Low interest rates give cap rates more room to compress while also cheapening the cost of capital for multifamily borrowers.

The combination of strong fundamentals, low interest rates and intense interest from investors should make for another white hot year for the multifamily sector.

Although 2020 faces its fair share of uncertainty with worries of a potential recession, a volatile geopolitical picture and ongoing trade wars, investors looking for low-risk returns could still flock to the sector.

Low interest rates provide a double stimulus for multifamily investment. The fact that yields on Treasuries are falling means that cap rates can tighten a bit more and still offer an attractive spread. Meanwhile on the debt side, the cost of capital is lower.

“Not only do we believe cap rates could drop, but we are forecasting a drop across property types for next year,” says Andrew Rybczynski, managing consultant for the CoStar Group. “Real estate is much less liquid, so it will take a while for cap rates to react to the 10-year, but it has been below 2 percent for some time now, and we expect cap rates to follow it down,” says Rybczynski.

Apartment investors paid cap rates averaging 5.5 percent from January through the end of November 2019, according to RCA. Cap rates have fallen to those levels from about 6 percent over the last four years, since 2015. Over the same time, the total amount of money investors spent to buy apartment properties has continued to rise. “It just goes up and up,” says Jim Costello, senior vice president for Real Capital Analytics. “It is a really competitive lending environment.

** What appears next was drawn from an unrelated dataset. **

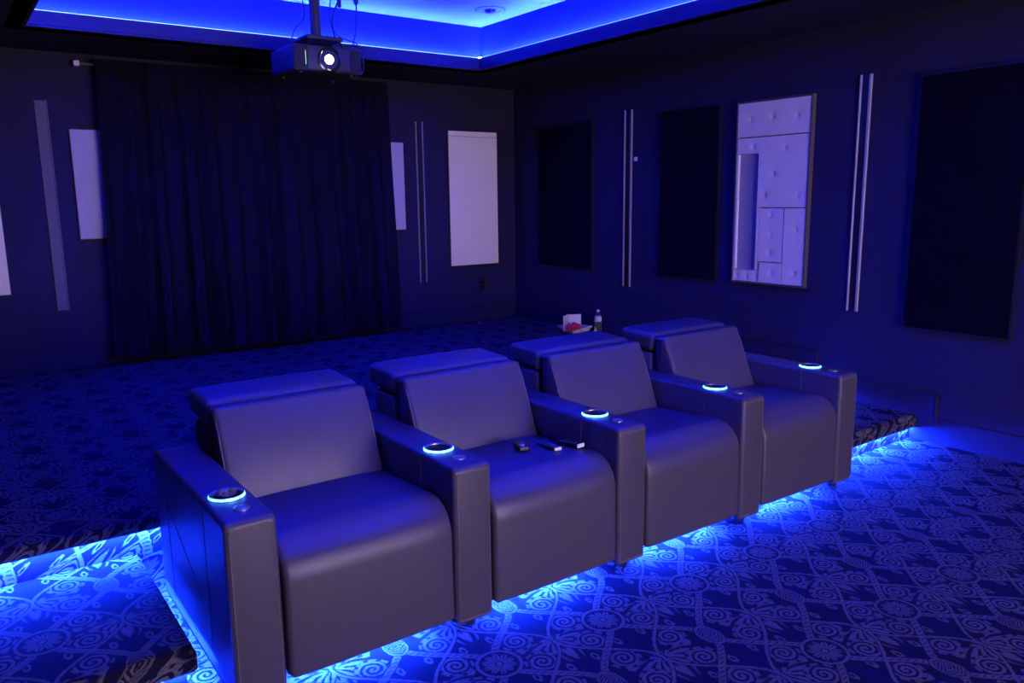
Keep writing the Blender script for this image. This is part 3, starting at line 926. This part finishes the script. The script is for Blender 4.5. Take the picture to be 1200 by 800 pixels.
# cables
def cable(pts, r, label):
    tag(link('cable', tube(bmesh.new(), bez(pts, 10), r, 7), 'cable'), label, 'cable', 'cables around the projector')
cable([(1.985, 3.32, 2.905), (1.975, 3.30, 2.80), (1.950, 3.28, 2.68), (1.925, 3.26, 2.60), (1.955, 3.19, 2.565), (1.950, 3.17, 2.50), (1.935, 3.16, 2.40), (1.85, 3.17, 2.37), (1.72, 3.172, 2.375)], .0055, 'black power cable dropping from the ceiling socket to the projector')
cable([(1.800, 3.16, 2.949), (1.760, 3.13, 2.85), (1.705, 3.10, 2.74), (1.690, 3.06, 2.62), (1.72, 3.02, 2.545), (1.80, 2.98, 2.545), (1.82, 2.94, 2.50), (1.78, 2.90, 2.488)], .005, 'black signal cable looping down beside the mounting pole')
cable([(1.715, 3.08, 2.949), (1.672, 3.06, 2.80), (1.660, 3.03, 2.66), (1.70, 2.98, 2.585), (1.78, 2.93, 2.55), (1.79, 2.90, 2.50), (1.74, 2.87, 2.488)], .004, 'thin black cable arching over the top of the projector')
cable([(1.36, 3.05, 2.949), (1.385, 3.02, 2.91), (1.42, 3.00, 2.87), (1.45, 2.99, 2.80), (1.455, 2.985, 2.68), (1.385, 2.98, 2.60), (1.345, 2.98, 2.487)], .004, 'thin black cable left of the projector pole')
so = empty('ceiling_socket', (1.985, 3.32, ZC), 'black socket on the tray ceiling right of the projector pole', 'outlet')
link('socket_plate', B(-.06, .06, -.04, .04, -.012, -.0005, bev=.003, seg=1), 'black', so)
bm = bmesh.new(); lathe(bm, [(.010, -.062), (.018, -.045), (.018, -.013)], 0, 0, 0, 14)
link('plug', bm, 'black', so)
jk = empty('hanging_connector', (1.845, 3.30, ZC), 'loose black connector hanging from the ceiling beside the socket', 'connector')
bm = bmesh.new(); box(bm, -.014, .014, -.010, .010, -.10, -.030, .004, 2); link('plug', bm, 'black', jk)
bm = bmesh.new(); tube(bm, [(0, 0, -.030), (0, 0, -.0005)], .005, 7); link('lead', bm, 'cable', jk)
bm = bmesh.new(); box(bm, -.009, .009, -.006, .006, -.112, -.1005, .002, 1); link('tip', bm, 'steel', jk)

# recessed downlight, switched off
dl = empty('downlight', (3.03, 3.15, ZC), 'round recessed ceiling downlight, switched off, in the corner of the tray', 'ceiling light')
bm = bmesh.new(); lathe(bm, [(.112, -.0005), (.112, -.004), (.106, -.008), (.082, -.008), (.078, -.003)], 0, 0, 0, 40, cap=False)
link('trim_ring', bm, 'tray', dl)
bm = bmesh.new(); lathe(bm, [(.120, -.0005), (.120, -.0040), (.111, -.0040)], 0, 0, 0, 40, cap=False)
link('gasket', bm, 'black', dl)
bm = bmesh.new(); lathe(bm, [(.078, -.0035), (.060, -.002), (.001, -.001)], 0, 0, 0, 32, cap=False)
link('baffle', bm, 'tray', dl)
bm = bmesh.new(); lathe(bm, [(.044, -.004), (.042, -.016), (.030, -.026), (.001, -.028)], 0, 0, 0, 24, cap=False)
link('eyeball', bm, 'black', dl)

# ------------------------------------------------------------------ projection screen on the front wall (behind the camera), the picture lights the room
sc = empty('projection_screen', (1.6, YF, .35), 'large projection screen lit by the projector on the front wall', 'screen')
link('picture', B(-1.45, 1.45, .020, .028, .02, 1.62), 'screen', sc, smooth=False)
bm = bmesh.new()
for a in ((-1.53, -1.45, -.06, 1.70), (1.45, 1.53, -.06, 1.70), (-1.45, 1.45, -.06, .02), (-1.45, 1.45, 1.62, 1.70)):
    box(bm, a[0], a[1], .0005, .04, a[2], a[3])
link('screen_frame', bm, 'black_cloth', sc, smooth=False)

We’ve been seeing loan-to-value ratios creep up in a number of markets,” says Costello.

Potential buyers like private equity funds also have money to burn.

“The sector continues to attract resounding fundraising figures, with more than $20.0 billion in closed-end funds targeting the U.S. multi-housing sector raised in 2019 through mid-December,” says Lauro Ferroni director of research for JLL.

Potential sellers also have more options—because they can now borrow more against their properties, they have a little less incentive to sell. “Potential sellers can afford to wait awhile,” says Costello.

With so much competition to buy properties, investors are being much less selective. They are paying almost as much for riskier properties, relative to the income from the properties, as they do for relatively safe investments.

“Primary and secondary market cap rates have converged to the narrowest gap this cycle—at 23 basis points,” says Ferroni. That limits how much more prices can rise for properties in secondary markets relative to the income from the properties— though secondary markets continue to get more and more attention from buyers— and capture larger and larger shares of transaction volume, says Rybczynski.

Value-added investments are also now more difficult as the yield for these investments becomes thinner. “Value-add is still difficult compared to the earlier parts of the cycle,” says Rybczynski.

Instead, investors are looking to new, risky kinds of apartment investments where they can earn the reward of a higher yield.

“The thirst for yield has also led to increasing interest in alternative multi-housing concepts, such as co-living and short-term rental business models,” says Ferroni. “These sectors are expected to continue to benefit from growing interest stemming from new capital sources.”